• _INFORMATION SHOWN_
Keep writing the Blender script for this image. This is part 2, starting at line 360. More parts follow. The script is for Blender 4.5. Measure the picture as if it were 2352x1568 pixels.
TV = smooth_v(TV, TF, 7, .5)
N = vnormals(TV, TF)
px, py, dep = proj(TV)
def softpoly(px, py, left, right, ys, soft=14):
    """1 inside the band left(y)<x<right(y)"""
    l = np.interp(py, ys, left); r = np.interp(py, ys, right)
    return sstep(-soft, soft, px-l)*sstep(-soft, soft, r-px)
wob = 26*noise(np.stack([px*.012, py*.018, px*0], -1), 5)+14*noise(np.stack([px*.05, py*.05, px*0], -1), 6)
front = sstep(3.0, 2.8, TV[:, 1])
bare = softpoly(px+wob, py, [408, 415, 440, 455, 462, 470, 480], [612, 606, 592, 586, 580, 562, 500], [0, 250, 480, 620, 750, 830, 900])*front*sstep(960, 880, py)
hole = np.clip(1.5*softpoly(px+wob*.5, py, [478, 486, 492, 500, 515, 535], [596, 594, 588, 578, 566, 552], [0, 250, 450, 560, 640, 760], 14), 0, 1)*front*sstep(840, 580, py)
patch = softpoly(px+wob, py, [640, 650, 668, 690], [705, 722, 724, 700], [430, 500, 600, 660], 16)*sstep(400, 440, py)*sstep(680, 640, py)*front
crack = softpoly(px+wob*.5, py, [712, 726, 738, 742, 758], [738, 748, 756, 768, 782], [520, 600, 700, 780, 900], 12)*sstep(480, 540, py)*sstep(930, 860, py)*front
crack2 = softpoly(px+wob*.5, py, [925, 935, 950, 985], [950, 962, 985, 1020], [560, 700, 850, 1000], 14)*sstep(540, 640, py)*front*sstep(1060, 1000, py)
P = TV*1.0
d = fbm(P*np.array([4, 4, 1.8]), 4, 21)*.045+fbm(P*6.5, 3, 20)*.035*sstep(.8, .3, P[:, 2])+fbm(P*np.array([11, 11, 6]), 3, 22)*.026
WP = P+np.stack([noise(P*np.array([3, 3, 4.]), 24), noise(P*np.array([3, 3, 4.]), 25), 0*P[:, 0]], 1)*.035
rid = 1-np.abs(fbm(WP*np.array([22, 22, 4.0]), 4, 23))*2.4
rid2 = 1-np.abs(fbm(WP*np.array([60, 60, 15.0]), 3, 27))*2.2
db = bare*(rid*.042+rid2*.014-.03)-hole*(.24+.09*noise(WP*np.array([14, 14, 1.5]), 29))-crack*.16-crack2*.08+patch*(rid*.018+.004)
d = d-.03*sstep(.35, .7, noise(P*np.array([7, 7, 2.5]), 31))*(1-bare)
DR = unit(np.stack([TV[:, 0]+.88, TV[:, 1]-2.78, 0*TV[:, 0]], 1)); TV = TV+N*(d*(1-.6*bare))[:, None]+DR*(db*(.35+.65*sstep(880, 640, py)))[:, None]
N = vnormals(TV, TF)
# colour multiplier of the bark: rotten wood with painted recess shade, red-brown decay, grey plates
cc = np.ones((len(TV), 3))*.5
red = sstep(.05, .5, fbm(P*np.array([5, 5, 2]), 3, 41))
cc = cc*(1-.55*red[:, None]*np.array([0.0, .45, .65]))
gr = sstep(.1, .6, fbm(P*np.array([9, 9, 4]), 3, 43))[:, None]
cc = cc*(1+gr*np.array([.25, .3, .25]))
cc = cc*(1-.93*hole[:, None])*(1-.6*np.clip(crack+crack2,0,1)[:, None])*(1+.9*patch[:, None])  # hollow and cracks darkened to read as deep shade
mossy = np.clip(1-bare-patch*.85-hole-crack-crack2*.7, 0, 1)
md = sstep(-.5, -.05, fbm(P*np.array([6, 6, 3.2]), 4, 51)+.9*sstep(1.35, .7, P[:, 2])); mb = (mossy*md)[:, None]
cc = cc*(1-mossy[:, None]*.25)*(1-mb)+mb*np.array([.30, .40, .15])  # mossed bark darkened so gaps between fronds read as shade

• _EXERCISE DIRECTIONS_
Word for word, quote all of the data above.

• _WRITTEN ANSWER_
Keep writing the Blender script for this image. This is part 2, starting at line 360. More parts follow. The script is for Blender 4.5. Measure the picture as if it were 2352x1568 pixels.
TV = smooth_v(TV, TF, 7, .5)
N = vnormals(TV, TF)
px, py, dep = proj(TV)
def softpoly(px, py, left, right, ys, soft=14):
    """1 inside the band left(y)<x<right(y)"""
    l = np.interp(py, ys, left); r = np.interp(py, ys, right)
    return sstep(-soft, soft, px-l)*sstep(-soft, soft, r-px)
wob = 26*noise(np.stack([px*.012, py*.018, px*0], -1), 5)+14*noise(np.stack([px*.05, py*.05, px*0], -1), 6)
front = sstep(3.0, 2.8, TV[:, 1])
bare = softpoly(px+wob, py, [408, 415, 440, 455, 462, 470, 480], [612, 606, 592, 586, 580, 562, 500], [0, 250, 480, 620, 750, 830, 900])*front*sstep(960, 880, py)
hole = np.clip(1.5*softpoly(px+wob*.5, py, [478, 486, 492, 500, 515, 535], [596, 594, 588, 578, 566, 552], [0, 250, 450, 560, 640, 760], 14), 0, 1)*front*sstep(840, 580, py)
patch = softpoly(px+wob, py, [640, 650, 668, 690], [705, 722, 724, 700], [430, 500, 600, 660], 16)*sstep(400, 440, py)*sstep(680, 640, py)*front
crack = softpoly(px+wob*.5, py, [712, 726, 738, 742, 758], [738, 748, 756, 768, 782], [520, 600, 700, 780, 900], 12)*sstep(480, 540, py)*sstep(930, 860, py)*front
crack2 = softpoly(px+wob*.5, py, [925, 935, 950, 985], [950, 962, 985, 1020], [560, 700, 850, 1000], 14)*sstep(540, 640, py)*front*sstep(1060, 1000, py)
P = TV*1.0
d = fbm(P*np.array([4, 4, 1.8]), 4, 21)*.045+fbm(P*6.5, 3, 20)*.035*sstep(.8, .3, P[:, 2])+fbm(P*np.array([11, 11, 6]), 3, 22)*.026
WP = P+np.stack([noise(P*np.array([3, 3, 4.]), 24), noise(P*np.array([3, 3, 4.]), 25), 0*P[:, 0]], 1)*.035
rid = 1-np.abs(fbm(WP*np.array([22, 22, 4.0]), 4, 23))*2.4
rid2 = 1-np.abs(fbm(WP*np.array([60, 60, 15.0]), 3, 27))*2.2
db = bare*(rid*.042+rid2*.014-.03)-hole*(.24+.09*noise(WP*np.array([14, 14, 1.5]), 29))-crack*.16-crack2*.08+patch*(rid*.018+.004)
d = d-.03*sstep(.35, .7, noise(P*np.array([7, 7, 2.5]), 31))*(1-bare)
DR = unit(np.stack([TV[:, 0]+.88, TV[:, 1]-2.78, 0*TV[:, 0]], 1)); TV = TV+N*(d*(1-.6*bare))[:, None]+DR*(db*(.35+.65*sstep(880, 640, py)))[:, None]
N = vnormals(TV, TF)
# colour multiplier of the bark: rotten wood with painted recess shade, red-brown decay, grey plates
cc = np.ones((len(TV), 3))*.5
red = sstep(.05, .5, fbm(P*np.array([5, 5, 2]), 3, 41))
cc = cc*(1-.55*red[:, None]*np.array([0.0, .45, .65]))
gr = sstep(.1, .6, fbm(P*np.array([9, 9, 4]), 3, 43))[:, None]
cc = cc*(1+gr*np.array([.25, .3, .25]))
cc = cc*(1-.93*hole[:, None])*(1-.6*np.clip(crack+crack2,0,1)[:, None])*(1+.9*patch[:, None])  # hollow and cracks darkened to read as deep shade
mossy = np.clip(1-bare-patch*.85-hole-crack-crack2*.7, 0, 1)
md = sstep(-.5, -.05, fbm(P*np.array([6, 6, 3.2]), 4, 51)+.9*sstep(1.35, .7, P[:, 2])); mb = (mossy*md)[:, None]
cc = cc*(1-mossy[:, None]*.25)*(1-mb)+mb*np.array([.30, .40, .15])  # mossed bark darkened so gaps between fronds read as shade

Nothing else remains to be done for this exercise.